Among the entries, which lines carry the string "from"? Copy each of them.
── INPUT ROWS ──
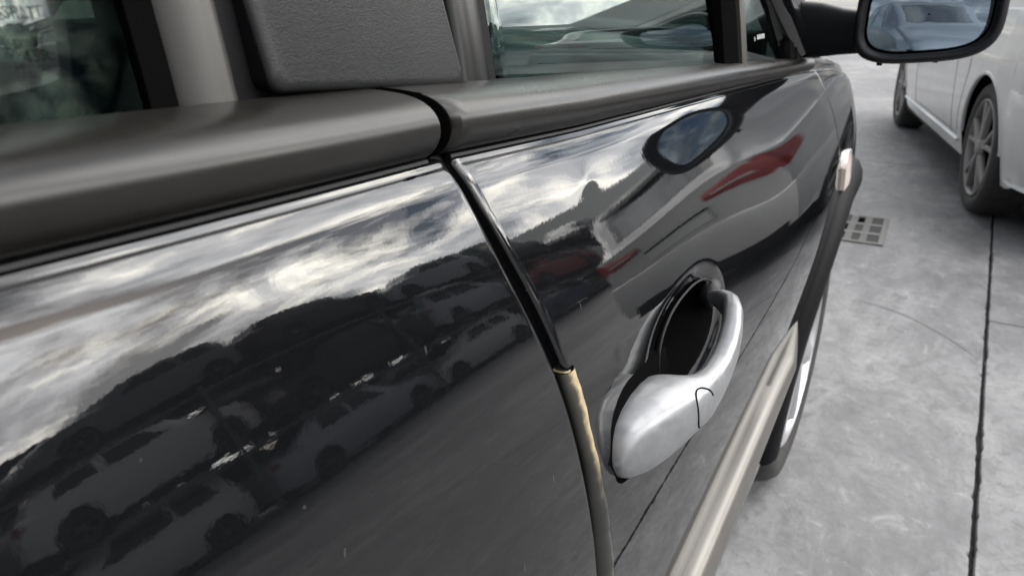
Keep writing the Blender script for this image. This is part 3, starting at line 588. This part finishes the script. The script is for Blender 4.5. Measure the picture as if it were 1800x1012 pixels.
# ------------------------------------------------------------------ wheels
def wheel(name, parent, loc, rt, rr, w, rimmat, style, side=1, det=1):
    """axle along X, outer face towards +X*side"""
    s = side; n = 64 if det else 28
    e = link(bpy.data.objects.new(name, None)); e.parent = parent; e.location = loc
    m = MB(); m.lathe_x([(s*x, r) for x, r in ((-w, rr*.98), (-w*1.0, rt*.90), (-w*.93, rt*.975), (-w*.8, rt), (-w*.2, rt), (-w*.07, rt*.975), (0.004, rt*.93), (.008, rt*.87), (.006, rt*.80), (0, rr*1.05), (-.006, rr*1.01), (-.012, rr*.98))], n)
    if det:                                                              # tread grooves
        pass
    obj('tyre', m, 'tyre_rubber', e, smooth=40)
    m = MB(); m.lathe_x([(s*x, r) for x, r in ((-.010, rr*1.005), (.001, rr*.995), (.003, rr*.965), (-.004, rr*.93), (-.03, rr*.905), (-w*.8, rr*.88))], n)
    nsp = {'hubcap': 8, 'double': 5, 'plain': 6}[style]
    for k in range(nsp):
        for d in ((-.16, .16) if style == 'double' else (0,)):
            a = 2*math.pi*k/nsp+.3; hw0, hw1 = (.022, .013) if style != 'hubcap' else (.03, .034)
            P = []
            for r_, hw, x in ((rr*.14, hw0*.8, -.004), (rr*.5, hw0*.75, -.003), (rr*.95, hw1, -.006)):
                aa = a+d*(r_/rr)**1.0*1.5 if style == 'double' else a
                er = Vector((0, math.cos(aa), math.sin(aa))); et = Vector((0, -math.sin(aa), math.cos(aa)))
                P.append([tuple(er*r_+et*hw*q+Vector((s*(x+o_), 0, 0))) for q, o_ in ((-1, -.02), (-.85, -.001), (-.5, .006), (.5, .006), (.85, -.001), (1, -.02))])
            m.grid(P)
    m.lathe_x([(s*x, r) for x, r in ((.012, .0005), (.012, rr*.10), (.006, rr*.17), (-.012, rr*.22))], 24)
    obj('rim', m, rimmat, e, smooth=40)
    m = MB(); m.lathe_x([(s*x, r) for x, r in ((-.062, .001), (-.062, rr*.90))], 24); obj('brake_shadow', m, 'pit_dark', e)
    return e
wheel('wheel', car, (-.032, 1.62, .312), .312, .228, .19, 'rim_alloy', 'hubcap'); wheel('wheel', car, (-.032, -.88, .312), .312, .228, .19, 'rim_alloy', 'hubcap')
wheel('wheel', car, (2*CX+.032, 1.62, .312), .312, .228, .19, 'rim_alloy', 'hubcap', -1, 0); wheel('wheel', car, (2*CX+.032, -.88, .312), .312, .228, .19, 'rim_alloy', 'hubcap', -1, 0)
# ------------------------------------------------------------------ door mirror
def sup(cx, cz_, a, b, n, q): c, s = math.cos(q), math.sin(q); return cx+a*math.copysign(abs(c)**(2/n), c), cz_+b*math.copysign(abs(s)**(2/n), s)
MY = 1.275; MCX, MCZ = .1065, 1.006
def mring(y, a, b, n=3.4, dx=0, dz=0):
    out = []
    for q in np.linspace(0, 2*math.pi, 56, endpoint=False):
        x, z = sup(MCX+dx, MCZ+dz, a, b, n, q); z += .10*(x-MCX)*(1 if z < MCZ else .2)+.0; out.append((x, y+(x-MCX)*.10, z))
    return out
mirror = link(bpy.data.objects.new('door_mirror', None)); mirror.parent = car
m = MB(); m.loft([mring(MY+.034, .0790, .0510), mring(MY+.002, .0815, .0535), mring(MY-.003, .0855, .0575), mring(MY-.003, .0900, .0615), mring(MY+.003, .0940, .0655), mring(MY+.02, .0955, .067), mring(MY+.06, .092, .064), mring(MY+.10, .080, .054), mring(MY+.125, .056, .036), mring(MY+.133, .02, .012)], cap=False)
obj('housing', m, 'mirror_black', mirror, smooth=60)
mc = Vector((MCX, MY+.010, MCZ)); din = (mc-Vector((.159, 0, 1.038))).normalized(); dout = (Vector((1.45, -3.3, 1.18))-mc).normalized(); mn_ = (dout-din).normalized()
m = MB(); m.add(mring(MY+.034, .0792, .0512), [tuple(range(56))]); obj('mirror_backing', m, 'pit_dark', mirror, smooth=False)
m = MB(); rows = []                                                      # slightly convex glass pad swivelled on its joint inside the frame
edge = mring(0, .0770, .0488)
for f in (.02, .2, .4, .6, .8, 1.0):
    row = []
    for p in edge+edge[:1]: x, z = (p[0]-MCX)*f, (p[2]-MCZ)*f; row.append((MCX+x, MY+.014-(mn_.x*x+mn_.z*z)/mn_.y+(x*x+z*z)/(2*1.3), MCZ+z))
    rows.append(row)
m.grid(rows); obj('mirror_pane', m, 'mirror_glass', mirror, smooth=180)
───
── INPUT ROWS ──
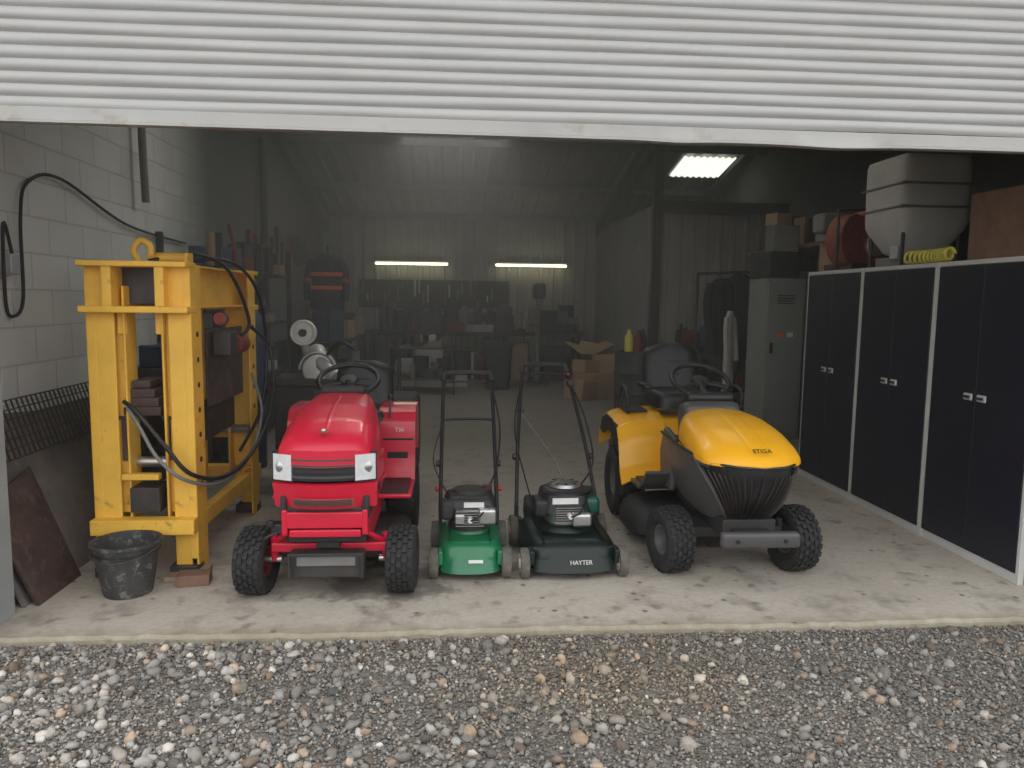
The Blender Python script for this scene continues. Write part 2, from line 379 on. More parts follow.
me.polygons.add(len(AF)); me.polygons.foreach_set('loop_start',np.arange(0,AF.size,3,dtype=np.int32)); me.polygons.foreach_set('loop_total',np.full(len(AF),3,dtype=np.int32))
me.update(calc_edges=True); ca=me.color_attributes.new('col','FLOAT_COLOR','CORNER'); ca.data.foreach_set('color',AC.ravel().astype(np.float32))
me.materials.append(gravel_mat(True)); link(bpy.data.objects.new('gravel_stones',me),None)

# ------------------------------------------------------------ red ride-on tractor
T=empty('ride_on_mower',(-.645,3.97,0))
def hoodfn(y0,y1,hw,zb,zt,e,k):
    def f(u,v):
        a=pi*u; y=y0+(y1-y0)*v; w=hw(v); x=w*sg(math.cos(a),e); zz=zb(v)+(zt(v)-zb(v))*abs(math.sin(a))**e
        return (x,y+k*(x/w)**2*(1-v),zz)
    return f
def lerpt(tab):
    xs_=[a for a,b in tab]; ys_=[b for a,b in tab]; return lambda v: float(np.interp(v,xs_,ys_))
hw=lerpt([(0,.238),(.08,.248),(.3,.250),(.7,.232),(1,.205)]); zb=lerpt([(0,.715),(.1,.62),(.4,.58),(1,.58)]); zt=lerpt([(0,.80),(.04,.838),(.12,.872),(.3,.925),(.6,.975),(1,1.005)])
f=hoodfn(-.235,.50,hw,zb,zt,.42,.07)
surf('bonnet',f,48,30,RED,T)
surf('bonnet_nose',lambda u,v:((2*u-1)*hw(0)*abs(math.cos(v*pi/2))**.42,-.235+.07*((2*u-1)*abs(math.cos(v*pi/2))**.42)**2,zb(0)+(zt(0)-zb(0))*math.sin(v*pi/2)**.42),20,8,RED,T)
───
── INPUT ROWS ──
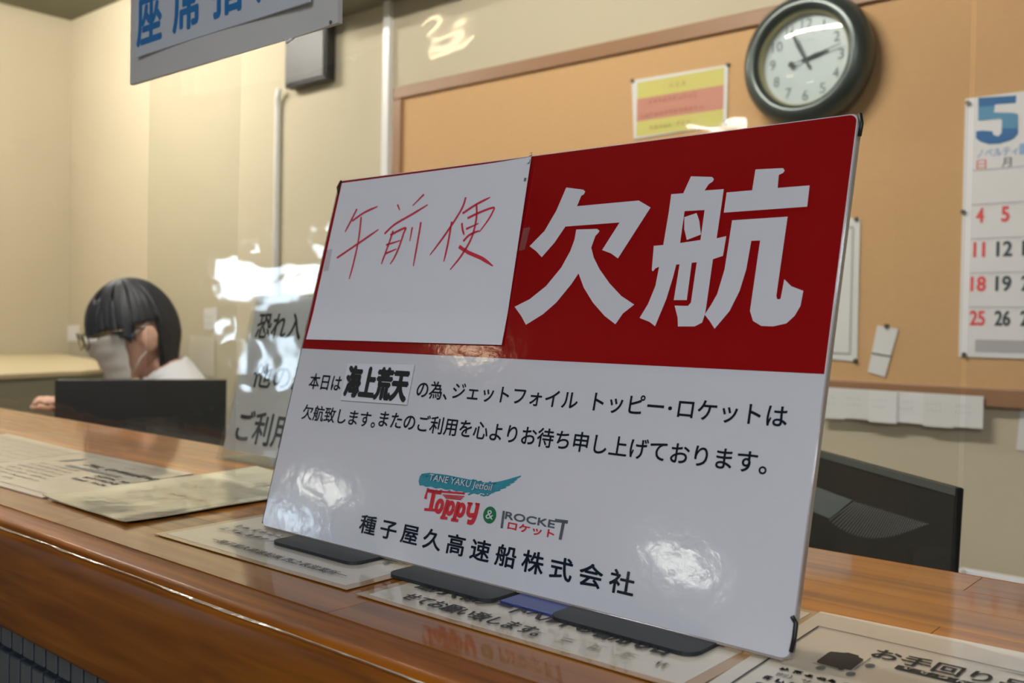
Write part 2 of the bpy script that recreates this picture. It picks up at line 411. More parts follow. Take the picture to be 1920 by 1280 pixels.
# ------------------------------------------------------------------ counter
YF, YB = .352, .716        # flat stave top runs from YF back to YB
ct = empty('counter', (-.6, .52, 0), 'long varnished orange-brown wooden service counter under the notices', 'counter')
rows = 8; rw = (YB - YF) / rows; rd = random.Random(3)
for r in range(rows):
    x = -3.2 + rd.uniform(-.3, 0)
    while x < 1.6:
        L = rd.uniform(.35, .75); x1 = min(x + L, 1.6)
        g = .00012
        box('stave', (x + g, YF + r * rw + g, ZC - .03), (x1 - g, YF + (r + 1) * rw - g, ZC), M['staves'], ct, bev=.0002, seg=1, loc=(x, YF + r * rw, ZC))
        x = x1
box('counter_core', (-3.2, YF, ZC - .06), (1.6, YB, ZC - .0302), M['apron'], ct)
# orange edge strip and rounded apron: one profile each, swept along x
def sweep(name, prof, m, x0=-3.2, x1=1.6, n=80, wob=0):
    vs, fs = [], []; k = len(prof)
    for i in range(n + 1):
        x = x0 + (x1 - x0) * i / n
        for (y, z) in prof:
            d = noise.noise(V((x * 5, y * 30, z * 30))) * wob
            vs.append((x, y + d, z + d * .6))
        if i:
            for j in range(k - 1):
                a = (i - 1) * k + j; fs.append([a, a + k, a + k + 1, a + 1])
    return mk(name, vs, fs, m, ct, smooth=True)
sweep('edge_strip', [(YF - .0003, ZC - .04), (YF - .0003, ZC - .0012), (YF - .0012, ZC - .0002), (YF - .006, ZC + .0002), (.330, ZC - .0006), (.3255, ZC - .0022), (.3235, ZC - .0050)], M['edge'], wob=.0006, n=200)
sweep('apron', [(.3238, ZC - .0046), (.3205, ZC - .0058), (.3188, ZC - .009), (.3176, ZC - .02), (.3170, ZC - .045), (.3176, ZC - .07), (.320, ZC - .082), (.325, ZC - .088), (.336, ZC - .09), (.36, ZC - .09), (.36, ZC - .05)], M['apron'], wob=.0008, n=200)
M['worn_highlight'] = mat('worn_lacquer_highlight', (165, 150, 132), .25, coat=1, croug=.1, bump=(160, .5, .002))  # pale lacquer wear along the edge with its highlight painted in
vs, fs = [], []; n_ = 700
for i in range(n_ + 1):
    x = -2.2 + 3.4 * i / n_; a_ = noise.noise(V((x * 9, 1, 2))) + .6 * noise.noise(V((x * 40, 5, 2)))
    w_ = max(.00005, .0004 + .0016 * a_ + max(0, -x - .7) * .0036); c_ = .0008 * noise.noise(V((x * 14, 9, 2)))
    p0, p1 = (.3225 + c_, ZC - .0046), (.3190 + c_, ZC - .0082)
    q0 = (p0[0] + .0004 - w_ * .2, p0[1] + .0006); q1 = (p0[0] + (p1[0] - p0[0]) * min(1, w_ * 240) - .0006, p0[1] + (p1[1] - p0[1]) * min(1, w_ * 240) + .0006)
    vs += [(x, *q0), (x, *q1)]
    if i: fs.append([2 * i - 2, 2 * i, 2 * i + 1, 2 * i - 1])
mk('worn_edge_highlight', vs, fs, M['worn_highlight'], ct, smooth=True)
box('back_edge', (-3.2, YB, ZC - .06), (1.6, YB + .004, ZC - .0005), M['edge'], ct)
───
RESULT OF THIS EXERCISE.
The Blender Python script for this scene continues. Write part 2, from line 379 on. More parts follow.
YF, YB = .352, .716        # flat stave top runs from YF back to YB